Things only get worse. The scientist turns up dead, but he wasn’t a scientist, and now Daniel is suspected of his murder. The FBI agent who asked him to get involved in the first place isn’t even of the correct gender. And even Daniel’s allies aren’t sure which parts of his recollection are real. But at the last possible moment he finally figures out that his girlfriend’s ex has been orchestrating the entire thing in an attempt to paint him as crazy and get back with the girl. She realizes Daniel has been telling the truth, but they both realize that she won’t be able to handle his mental issues, and part ways. Through some shenanigans from Haley, suddenly Daniel has his lecturing job back, and by the end of the episode the structure of the show is more or less right back to what it had been late last season.

“Paris” is precisely the kind of neat and tidy package one might expect from a season premiere, putting most of the pieces back to where they had been before the previous season finale shuffled them around.
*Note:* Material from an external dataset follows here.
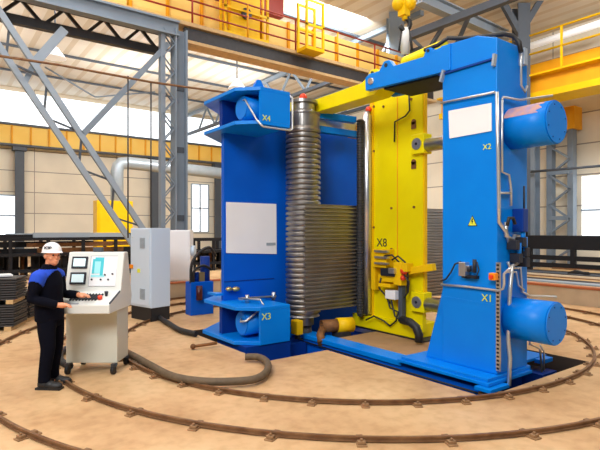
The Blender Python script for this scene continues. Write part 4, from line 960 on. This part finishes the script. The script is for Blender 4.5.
def remeshed(name, b, m, vox):
    o = b.build(name, m, body, local=True)
    r_ = o.modifiers.new('r', 'REMESH'); r_.mode = 'VOXEL'; r_.voxel_size = vox; r_.use_smooth_shade = True
    s_ = o.modifiers.new('s', 'SMOOTH'); s_.factor = .6; s_.iterations = 6
    dg = bpy.context.evaluated_depsgraph_get(); me = bpy.data.meshes.new_from_object(o.evaluated_get(dg))
    o.modifiers.clear(); o.data = me; me.materials.clear(); me.materials.append(m)
    for p_ in me.polygons: p_.use_smooth = True
    return o
b = MB()
ringed(b, [(.80,-.01,0,.155,.185),(.92,-.01,0,.158,.19),(1.08,-.02,0,.15,.183),(1.24,-.025,0,.155,.2),(1.34,-.03,0,.135,.195),(1.40,-.03,0,.105,.15),(1.44,-.02,0,.085,.1),(1.49,-.005,0,.078,.082)])
for s1, el, wr, cu in ((-1, (-.07,-.262,1.09), (.17,-.215,1.03), (.205,-.2,1.02)), (1, (-.01,.272,1.09), (.21,.212,1.09), (.245,.2,1.088))):
    b.tube([(-.03, .15*s1, 1.36), (-.03, .2*s1, 1.345), ((-.03+el[0])/2, (.2*s1+el[1])/2 + .012*s1, 1.22), el, (.5*(el[0]+wr[0]), .5*(el[1]+wr[1]), .5*(el[2]+wr[2])), wr, cu], [.075, .085, .074, .066, .058, .05, .048], 14)
jk = remeshed('jacket', b, M['jacket'], .012)
# royal blue yoke: shell over the jacket shoulders, taken from the jacket surface itself
bmj = bmesh.new(); bmj.from_mesh(jk.data); bmj.normal_update()
def _yoke(c): return 1.225 < c.z < 1.425 and c.x < .075 - (1.42 - c.z) * .25 and c.z > 1.225 + max(0, abs(c.y) - .2) * .8
kill = [f for f in bmj.faces if not _yoke(f.calc_center_median())]
bmesh.ops.delete(bmj, geom=kill, context='FACES')
for v in bmj.verts: v.co += v.normal * .006
ym = bpy.data.meshes.new('yoke'); bmj.to_mesh(ym); bmj.free(); ym.materials.clear(); ym.materials.append(M['royal'])
yo = bpy.data.objects.new('shoulder_yoke', ym); COL.objects.link(yo); yo.parent = jk; yo['label'] = 'royal blue shoulder yoke'
sd = yo.modifiers.new('t', 'SOLIDIFY'); sd.thickness = .006; sd.offset = -1
b = MB()
ringed(b, [(.74,0,0,.115,.165),(.85,0,0,.13,.175),(.95,-.01,0,.125,.165)])
for s1, kx, ax_ in ((-1, .03, -.015), (1, .015, -.03)):
    ringed(b, [(.08, ax_, .105*s1, .075, .065), (.2, ax_ + .005, .105*s1, .072, .064), (.48, kx, .102*s1, .085, .075), (.68, .01, .095*s1, .105, .088), (.84, .0, .085*s1, .12, .09)], 16)
remeshed('trousers', b, M['jacket'], .012)
for s, ax, tx in (('r', -.02, .12), ('l', -.03, .11)):
    y = -.108 if s == 'r' else .108
    b = MB(); b.sphere((ax + .0, y, .06), .075, 14, (1.0, .75, .85)); b.sphere((tx, y * 1.05, .045), .07, 14, (1.35, .75, .65)); b.sphere((ax + .08, y * 1.02, .05), .065, 12, (1.4, .8, .8)); b.box(ax - .08, tx + .085, y - .05, y + .05, .0, .025)
    b.build('shoe', M['black'], body, local=True)
# helmet, hair, eyes
hm = MB()
n1, n2 = 24, 9; rings = []
for j in range(n2 + 1):
    t_ = j / n2 * PI / 2; rr_ = math.cos(t_); zz = math.sin(t_)
    rings.append([hm.bm.verts.new((.122 * rr_ * math.cos(2*PI*k/n1), .106 * rr_ * math.sin(2*PI*k/n1), .055 + .115 * zz)) for k in range(n1)])
for a, b2 in zip(rings, rings[1:]):
    for k in range(n1):
        f = hm.bm.faces.new((a[k], a[(k+1)%n1], b2[(k+1)%n1], b2[k])); f.smooth = True
brim = [hm.bm.verts.new(((.13 + .032 * max(0, math.cos(2*PI*k/n1))**2) * math.cos(2*PI*k/n1), .114 * math.sin(2*PI*k/n1), .042)) for k in range(n1)]
for k in range(n1): hm.bm.faces.new((rings[0][k], rings[0][(k+1)%n1], brim[(k+1)%n1], brim[k]))
bmesh.ops.remove_doubles(hm.bm, verts=hm.bm.verts, dist=1e-5)
bmesh.ops.transform(hm.bm, matrix=HT, verts=hm.bm.verts)
ho = hm.build('hard_hat', M['helmet'], body, local=True)
sd = ho.modifiers.new('t', 'SOLIDIFY'); sd.thickness = .004
ta = math.radians(-58)
tmx = HT @ frame_m((.122 * math.cos(ta) * .955 , .106 * math.sin(ta) * .955, .10), (-math.sin(ta), math.cos(ta), 0), (-.25*math.cos(ta), -.25*math.sin(ta), 1))
text('hat_lettering', 'КЗР', .048, tmx, M['ink'], ho, .006, local=True)
hr_ = MB(); hr_.sphere((-.02, 0, .02), .102, 18, (1.0, .84, .85)); bmesh.ops.delete(hr_.bm, geom=[v for v in hr_.bm.verts if v.co.x > .03], context='VERTS'); bmesh.ops.transform(hr_.bm, matrix=HT, verts=hr_.bm.verts)
hr_.build('hair', M['hair'], body, local=True)
for s in (-1, 1):
    e = MB(); e.sphere((.088, .034 * s, .012), .011, 10); bmesh.ops.transform(e.bm, matrix=HT, verts=e.bm.verts); e.build('eye', M['ink'], body, local=True)

# ================================================================== LIGHT
wd = bpy.data.worlds.new('World'); S.world = wd; wd.use_nodes = True
wd.node_tree.nodes['Background'].inputs[0].default_value = (.95, .98, 1.0, 1); wd.node_tree.nodes['Background'].inputs[1].default_value = .2
def area(name, loc, rot, sx, sy, e, col=(1, .97, .92)):
    l = bpy.data.lights.new(name, 'AREA'); l.shape = 'RECTANGLE'; l.size = sx; l.size_y = sy; l.energy = e; l.color = col
    o = bpy.data.objects.new(name, l); COL.objects.link(o); o.location = loc; o.rotation_euler = rot; return o
for x in (-12, -3, 6):
    for y in (-9, -1, 6):
        area('hall_light', (x, y, 11.9), (0, 0, 0), 3, 3, 360, (.97, .985, 1))
for x in (-10, 0, 9):
    area('wall_fill', (x, 10, 11.6), (math.radians(48), 0, 0), 4, 2, 2000, (.96, .98, 1))  # unseen fill lamps added to brighten the far wall, backs to the camera
area('wall_fill', (10, -2, 11.6), (math.radians(48), 0, math.radians(-75)), 4, 2, 1100, (.96, .98, 1))  # same added fill, aimed at the end wall
for x, y in ((-6, 22), (4, 24), (10, 22), (-14, 24)):
    area('roof_fill', (x, y, 9.0), (PI, 0, 0), 3, 3, 300, (.97, .98, 1))  # added lamps facing up to brighten the roof, unseen from below
area('left_key', (-13, -9, 9.5), (math.radians(52), 0, math.radians(-52)), 6, 4, 1750, (.97, .985, 1))  # unseen key light added high at camera left, below the closed roof
# camera
cam = bpy.data.cameras.new('Camera'); cam.sensor_width = 36; cam.lens = 30.0; cam.shift_y = 5 / 600; cam.clip_end = 200
co = bpy.data.objects.new('Camera', cam); COL.objects.link(co); co.location = (CX, CY, CH); co.rotation_euler = (PI / 2, 0, CAMROT); S.camera = co
vs = S.view_settings; S.display_settings.display_device = 'sRGB'; vs.view_transform = 'Standard'; vs.look = 'None'; vs.gamma = 1; vs.exposure = -0.2; vs.use_curve_mapping = False
S.cycles.use_denoising = True; S.cycles.max_bounces = 6; S.cycles.sample_clamp_indirect = 6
By now Perception has made clear that for all its twists and turns and imaginary backtracking, its premise is largely going to remain the same as it was when the show debuted. The only fundamental change is the omnipresence of Scott Wolf, which gives Kate a personal life and saves the show from having to deal with the question of romance between Daniel and Kate. Aside from that, Perception is Perception.

Eric McCormack continues to be what make Perception work. His character is mentally ill and he knows it, and sometimes his hallucinations are played for schtick. But he brings enough gravitas to the role, and enough skepticism toward his own mental state, that even when he drops a line as absurd as “I’ve been hallucinating mimes” in the middle of a dramatic scene, it somehow works. As usual, by the end of each episode there are questions you’re left asking about what was or wasn’t real. Did Daniel’s girlfriend’s apartment really get trashed and then cleaned back up by the villain – including a shattered glass lamp somehow being put back together – or did Daniel hallucinate that part? And should the viewer have been paying closer attention as that answer was revealed, or was it merely a plot hole?

But then that’s part of the fun: when no scene in the show can be counted on as being real, it means the audience members are left interpreting each episode with their own, well, perception.